The swankier and more expensive the hotel, the more visitors are treated like a living deity, and Mumbai's Taj Mahal Palace is at the top of the pile. In a now almost old-fashioned fly-on-the-wall style (see 2012's Inside Claridge's), we saw the 1,500-strong team painstakingly aligning water bottles, crawling on hands and knees to check bath time would not be sullied by a single speck of dust in the eyeline, and fretting about snack placement. "Guests must be able to stretch out their hand and grab some nuts," butler Melville earnestly told his staff. While we briefly met Melville's VIP, oil trader Captain Bhasin, and other guests, like the surgically youthful octogenarian Maria Mooers, this series is told through the eyes of the staff.

We saw them preparing the £9,000-a-night Tata Suite for the latest VIP (Oprah and Barack Obama are former guests); monitoring cleanliness, smell and booze choices – Bacardi, out, Captain Morgan's Spiced Gold, in – laying a red carpet and booking the mystery guest into all 12 of the hotel's restaurants. It was all a bit anticlimactic since the identity of the super-VIP was never revealed but you had to feel for the head chef when we were told that he or she had opted for a private chef over in-house dining.

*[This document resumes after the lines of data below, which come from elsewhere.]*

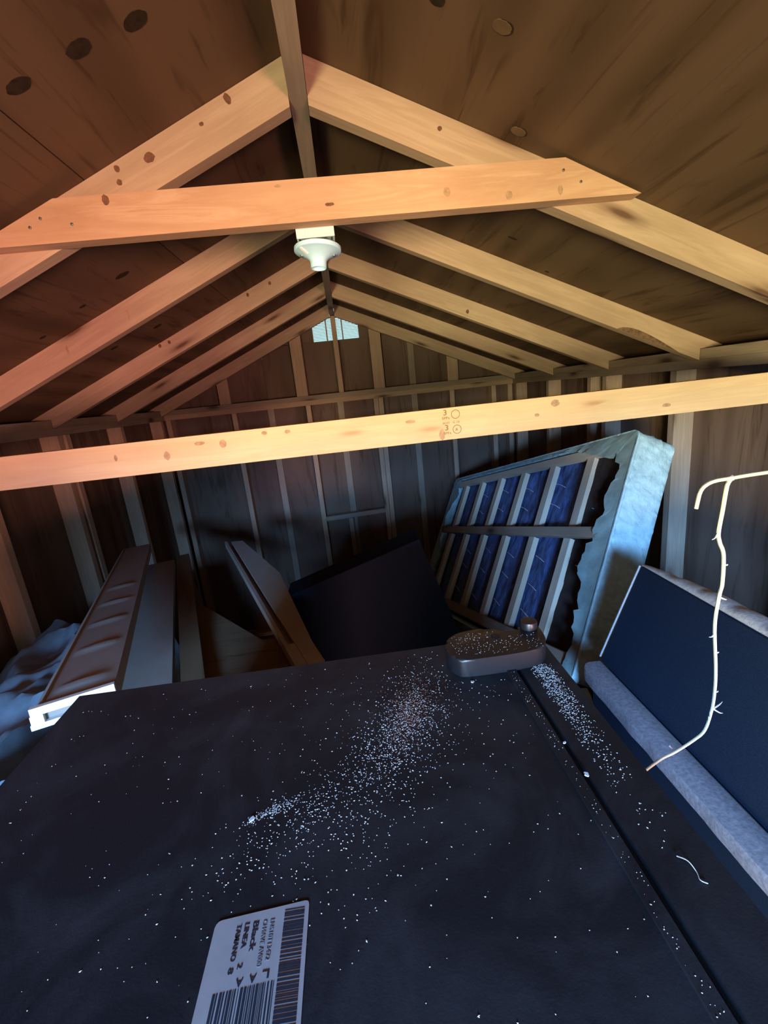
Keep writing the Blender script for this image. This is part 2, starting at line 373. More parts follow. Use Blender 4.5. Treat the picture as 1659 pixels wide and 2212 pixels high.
# back wall with the open doorway (behind the viewer)
back = bmesh.new()
DX0, DX1, DZ = -0.8, 0.95, 2.085
box(back, (-1.54, YB - 0.1, 0), (DX0, YB, 2.09)); box(back, (DX1, YB - 0.1, 0), (1.54, YB, 2.09))
box(back, (DX0, YB - 0.1, DZ), (DX1, YB, 2.09))
prism(back, [(-1.54, YB - 0.1, 2.09), (1.54, YB - 0.1, 2.09), (0, YB - 0.1, 2.765)], (0, 0.1, 0))
tag(mk('wall_back', back, WALLPLY), kind='structure')

# ------------------------------------------------------------------ roof timbers
rt_ = tag(mk('ridge_board', B((0, -0.019, 0), (3.95 - YB, 0.019, 0.085)), GREYWOOD, frame((0, YB, 2.668), (0, 1, 0), (-1, 0, 0), (0, 0, 1)), bev=0.002),
          'brown ridge board running along the roof peak above all rafters', 'ridge board')
RY = {'first': 1.1607, 'second': 1.784, 'third': 2.425, 'fourth': 3.09, 'gable': 3.80}
RF = {}
def rafter(s, y, label):
    sl = V((s, 0, -MS)).normalized(); nr = V((s * MS, 0, 1)).normalized()
    M = frame((s * 0.02, y, raft(0.02)), sl, nr.cross(sl), nr); Mi = M.inverted()
    P = [(0.02, raft(.02)), (1.432, raft(1.432)), (1.432, 2.0865), (1.5385, 2.0865), (1.5385, 2.01), (1.60, raft(1.60)), (1.60, roof(1.6) - .001), (0.02, roof(.02) - .001)]
    bm = prism(bmesh.new(), [(s * x, y, z) for x, z in P], (0, 0.038, 0))
    bm.transform(Mi)
    o = tag(mk('rafter', bm, PINE, M, bev=0.002), label, 'rafter', 'rafters of the gable roof'); RF[s, y] = o
    return o
rafter(-1, RY['first'], 'knotty left rafter nearest the viewer, crossed by the collar tie')
rafter(1, RY['first'], 'right rafter nearest the viewer, crossed by the collar tie')
rafter(-1, RY['second'], 'second left rafter, the wide one just behind the collar tie')
rafter(1, RY['second'], 'second right rafter, with a torn bark edge at its lower end')
rafter(-1, RY['third'], 'third left rafter, starting beside the lampholder socket')
rafter(1, RY['third'], 'third right rafter, starting beside the lampholder socket')
rafter(-1, RY['fourth'], 'fourth left rafter, last one before the gable wall')
rafter(1, RY['fourth'], 'fourth right rafter, last one before the gable wall')
rafter(-1, RY['gable'], 'left end rafter against the far gable wall beside the vent')
rafter(1, RY['gable'], 'right end rafter against the far gable wall beside the vent')
# collar tie nailed to the front of the first pair of rafters
ct = [(-0.72, 2.423), (0.742, 2.423), (0.565, 2.5045), (-0.527, 2.5045)]
ct = [(x, min(z, roof(x) - 0.002)) for x, z in ct]
bm = prism(bmesh.new(), [(x, 1.1215, z) for x, z in ct], (0, 0.0385, 0))
Mct = T(-0.72, 1.1215, 2.423); bm.transform(Mct.inverted())
collar = tag(mk('collar_tie', bm, CEDAR, Mct, bev=0.002), 'reddish collar tie beam crossing the roof above the lampholder', 'beam')
for x, z in ((-0.56, 2.47), (-0.50, 2.455), (-0.585, 2.455), (0.60, 2.455), (0.56, 2.48)):
    mk('nail_head', lathe(bmesh.new(), [(0.0005, 0.0018), (0.003, 0.0015), (0.0035, 0), (0.0005, 0)], 8), STEEL,
       frame((x, 1.1214, z), (1, 0, 0), (0, 0, 1), (0, -1, 0)), collar)
# ceiling joist
Mj = frame((-1.434, 1.25, 1.905), (1, 0, 0), (0, 1, 0), (0, 0, 1))
joist = tag(mk('ceiling_joist', B((0, 0, 0), (2.868, 0.038, 0.086)), JOIST, Mj, bev=0.002),
            'long pale ceiling joist with stamped grade marks spanning wall to wall', 'beam')
def stamp(body, x, z, size, width=None):
    text('grade_stamp', body, size, STAMP, frame((x, 1.2497, z), (1, 0, 0), (0, 0, 1), (0, -1, 0)), joist, width)
for dz in (0.0, -0.041):
    xo = 0.002 if dz else 0
    stamp('3', 0.281 + xo, 1.972 + dz, 0.021, 0.009); stamp('SPFs', 0.277 + xo, 1.961 + dz, 0.0095, 0.021)
    ring = bmesh.new(); n = 32
    for r0, r1 in ((0.0105, 0.0122),):
        a = [ring.verts.new((r0 * math.cos(2 * math.pi * k / n), r0 * math.sin(2 * math.pi * k / n), 0.0002)) for k in range(n)]
        b = [ring.verts.new((r1 * math.cos(2 * math.pi * k / n), r1 * math.sin(2 * math.pi * k / n), 0.0002)) for k in range(n)]
        for k in range(n): ring.faces.new((a[k], a[(k + 1) % n], b[(k + 1) % n], b[k]))
    mk('grade_stamp', ring, STAMP, frame((0.3155 + xo, 1.2497, 1.972 + dz), (1, 0, 0), (0, 0, 1), (0, -1, 0)), joist)
stamp('A', 0.3125, 1.9265, 0.012, 0.008)
stamp('BOIT', 0.279, 1.948, 0.0075, 0.019); stamp('C 15', 0.307, 1.948, 0.0085, 0.018)

WKNOT = plain('timber_knot', (0.17, 0.075, 0.04), 0.75, 0.2, 90, 0.35)
SOFTKNOT = plain('pale_timber_knot', (0.40, 0.24, 0.13), 0.75, 0.2, 90, 0.25)
BARK = plain('bark', (0.16, 0.09, 0.055), 0.9, 0.1, 60, 0.4, 0.8, 0.004)
def tknot(parent, x, y, z, rx, rz, m=WKNOT, tilt=0.0):
    rr = random.Random(int(abs(x * 7919 + z * 997) * 10)); b = bmesh.new(); n = 18
    prism(b, [(rx * math.cos(2 * math.pi * k / n) * rr.uniform(.85, 1.1), rz * math.sin(2 * math.pi * k / n) * rr.uniform(.85, 1.1), -0.002) for k in range(n)], (0, 0, 0.0024))
    mk('knot', b, m, frame((x, y, z), (math.cos(tilt), 0, math.sin(tilt)), (-math.sin(tilt), 0, math.cos(tilt)), (0, -1, 0)), parent)
for x, z, a, b_, m_ in ((-0.422, 2.494, .0075, .010, WKNOT), (0.297, 2.457, .008, .009, SOFTKNOT), (0.436, 2.441, .008, .009, SOFTKNOT), (0.553, 2.443, .006, .010, SOFTKNOT), (0.039, 2.452, .011, .0035, WKNOT), (-0.065, 2.494, .008, .003, SOFTKNOT)):
    tknot(collar, x, 1.1215, z, a, b_, m_)
for x, z, a, b_ in ((-0.147, 2.675, .007, .011), (-0.209, 2.634, .005, .004), (-0.329, 2.581, .012, .010), (-0.40, 2.565, .006, .007), (-0.401, 2.540, .006, .006)):
    tknot(RF[-1, RY['first']], x, RY['first'], z, a, b_, WKNOT, 0.4)
tknot(RF[1, RY['first']], 0.299, RY['first'], 2.594, .005, .005)
for x, z, a, b_ in ((0.921, 1.932, .014, .005), (0.597, 1.972, .012, .010), (-0.595, 1.956, .004, .009), (-0.465, 1.947, .008, .012), (-0.375, 1.970, .014, .005), (-0.315, 1.962, .009, .011), (-0.142, 1.975, .008, .005), (-0.203, 1.978, .008, .005), (0.544, 1.945, .007, .005), (0.19, 1.965, .014, .005), (0.275, 1.921, .008, .016)):
    tknot(joist, x, 1.25, z, a, b_, SOFTKNOT)
for x, z, a, b_ in ((-0.696, 2.405, .005, .018), (-0.928, 2.31, .005, .018)):
    tknot(RF[-1, RY['second']], x, RY['second'], z, a, b_, SOFTKNOT)
for x, z in ((-0.791, 2.392), (-0.838, 2.379), (-0.381, 2.568), (-0.269, 2.61)):
    tknot(RF[-1, RY['third']], x, RY['third'], z, .007, .009)
tknot(RF[1, RY['third']], 0.687, RY['third'], 2.397, .008, .010)
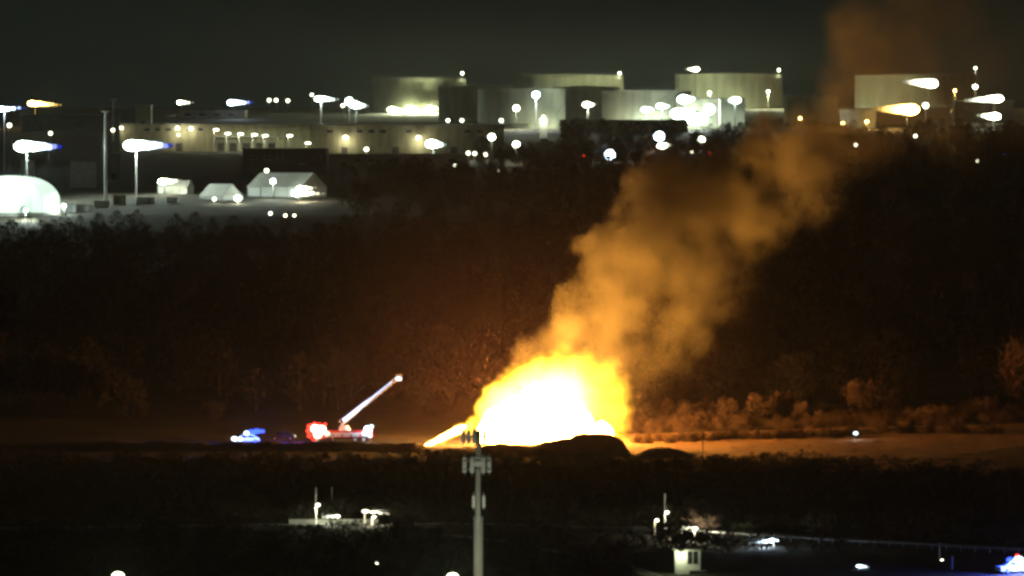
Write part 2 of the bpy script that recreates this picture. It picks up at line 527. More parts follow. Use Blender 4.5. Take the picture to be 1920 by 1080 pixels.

We were – rightly – not allowed to forget that only a tiny percentage of India's 1.2 billion population ever experience the luxuries of the Taj. From the sellers that hawk their trade and live on its doorstep, to the "room boy" responsible for cleaning the bath who had never himself been in a tub. Even if this point was banged home by the programme-makers, it was still a humbling, fascinating look at a country where the chasm between rich and poor is vast. The prevailing message was upbeat; staff came across as genuinely happy at work and passionate about their jobs. "I don't feel that I'm 61, I feel 16," said Mr Chaskar, a veteran of 42 years' service as he nipped around checking minibars with a beaming smile for guests, while singing the praises of his employers. If only those B&B owners in Tenerife could have taken a leaf out of his book.